Chandhok calls for ‘natural penalties’

Karun Chandhok calls for 'natural penalties'

Karun Chandhok calls for 'natural penalties'

Former F1 driver turned pundit Karun Chandhok believes Formula 1 should look at “natural penalties” whereby it is the track, not the stewards, that penalise mistakes.

Formula 1’s penalty system has come in for some stick in recent years due to controversial decisions from the stewards as well as a lack of consistency.

In 2017 such a call cost Max Verstappen at the United States Grand Prix.

The Red Bull driver crossed the line in third place only to be hit with a five-second time penalty for leaving the track and gaining an advantage.

Kimi Raikkonen was elevated to third.

Last year Verstappen was again in the thick of it, battling Sebastian Vettel at the Japanese Grand Prix.

Contact between the two, largely billed as Verstappen’s fault, saw the Dutchman lose a mere half a second.

Chandhok wants F1 to look into ways whereby the track penalises the drivers for their mistakes.
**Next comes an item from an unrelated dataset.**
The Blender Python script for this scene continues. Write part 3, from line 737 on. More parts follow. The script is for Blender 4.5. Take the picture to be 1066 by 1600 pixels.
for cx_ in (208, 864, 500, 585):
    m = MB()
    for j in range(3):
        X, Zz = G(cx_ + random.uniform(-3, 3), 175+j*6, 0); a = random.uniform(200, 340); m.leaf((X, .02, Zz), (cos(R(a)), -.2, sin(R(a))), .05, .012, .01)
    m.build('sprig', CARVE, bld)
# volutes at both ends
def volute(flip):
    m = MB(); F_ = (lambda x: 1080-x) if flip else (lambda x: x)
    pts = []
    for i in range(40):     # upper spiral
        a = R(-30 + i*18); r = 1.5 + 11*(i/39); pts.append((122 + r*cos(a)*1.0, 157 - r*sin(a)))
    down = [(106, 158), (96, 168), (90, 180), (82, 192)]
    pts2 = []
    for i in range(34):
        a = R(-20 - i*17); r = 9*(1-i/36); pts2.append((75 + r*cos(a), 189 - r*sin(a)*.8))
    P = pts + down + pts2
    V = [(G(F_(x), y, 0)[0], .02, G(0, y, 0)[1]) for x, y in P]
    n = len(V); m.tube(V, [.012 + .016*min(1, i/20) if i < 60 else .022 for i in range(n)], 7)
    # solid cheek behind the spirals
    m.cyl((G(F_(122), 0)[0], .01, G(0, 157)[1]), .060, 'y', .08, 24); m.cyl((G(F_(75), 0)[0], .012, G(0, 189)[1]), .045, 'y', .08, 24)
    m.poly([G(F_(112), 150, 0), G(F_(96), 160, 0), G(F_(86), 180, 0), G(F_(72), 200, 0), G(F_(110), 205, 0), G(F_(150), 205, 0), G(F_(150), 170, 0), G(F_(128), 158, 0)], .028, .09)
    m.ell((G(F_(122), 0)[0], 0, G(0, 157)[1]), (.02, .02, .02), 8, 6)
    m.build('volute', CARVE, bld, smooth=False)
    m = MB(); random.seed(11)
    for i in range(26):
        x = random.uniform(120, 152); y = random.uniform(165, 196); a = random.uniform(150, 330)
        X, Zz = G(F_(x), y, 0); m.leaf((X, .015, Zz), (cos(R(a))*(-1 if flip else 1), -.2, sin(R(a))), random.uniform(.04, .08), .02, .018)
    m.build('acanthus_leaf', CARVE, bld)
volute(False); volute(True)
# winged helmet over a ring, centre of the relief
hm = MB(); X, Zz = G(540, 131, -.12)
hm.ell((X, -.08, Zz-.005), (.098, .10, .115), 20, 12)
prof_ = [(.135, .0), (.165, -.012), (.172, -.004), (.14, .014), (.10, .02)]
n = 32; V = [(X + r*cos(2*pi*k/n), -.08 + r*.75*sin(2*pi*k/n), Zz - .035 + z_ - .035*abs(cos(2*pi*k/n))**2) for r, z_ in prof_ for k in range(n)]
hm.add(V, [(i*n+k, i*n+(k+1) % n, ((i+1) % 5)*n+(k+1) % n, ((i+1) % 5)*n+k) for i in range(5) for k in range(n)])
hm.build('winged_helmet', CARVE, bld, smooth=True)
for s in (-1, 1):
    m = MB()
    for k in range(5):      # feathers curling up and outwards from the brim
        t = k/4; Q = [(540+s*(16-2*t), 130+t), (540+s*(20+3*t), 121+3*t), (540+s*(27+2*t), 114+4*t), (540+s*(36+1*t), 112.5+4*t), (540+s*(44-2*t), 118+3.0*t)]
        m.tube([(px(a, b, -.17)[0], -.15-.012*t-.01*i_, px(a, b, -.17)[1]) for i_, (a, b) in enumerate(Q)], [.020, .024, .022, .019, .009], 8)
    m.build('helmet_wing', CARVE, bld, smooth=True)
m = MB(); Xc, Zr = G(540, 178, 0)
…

“Look at Suzuka when Seb and Max hit each other, Max lost 0.5s by running way off at Spoon curve and coming back on – that’s just wrong,” he said at the Autosport International show.

“When drivers go off track they should be penalised and there should be a natural penalty. I want races decided on the race track, I don’t want it decided in the steward’s room.

“I don’t want a situation like Austin with Max and Kimi, it’s discussed in the stewards, you see the chequered flag and somebody finishes third but then another bloke is on the podium.

“It’s just messy and complicated and the stewards shouldn’t have to get involved in that, that sort of stuff should just be decided on track. I think that’s what racing should be.”

That, though, is not the former F1 driver’s only complaint.

“It’s also inconsistent. For everyone looking on TV, you go ‘hang on, at Turn 9 they are allowed to go way off track, way beyond the white line, yet if they do it at Turn 19 they get their lap time taken away’.

“So how does that work? How is it OK at one corner and not another?”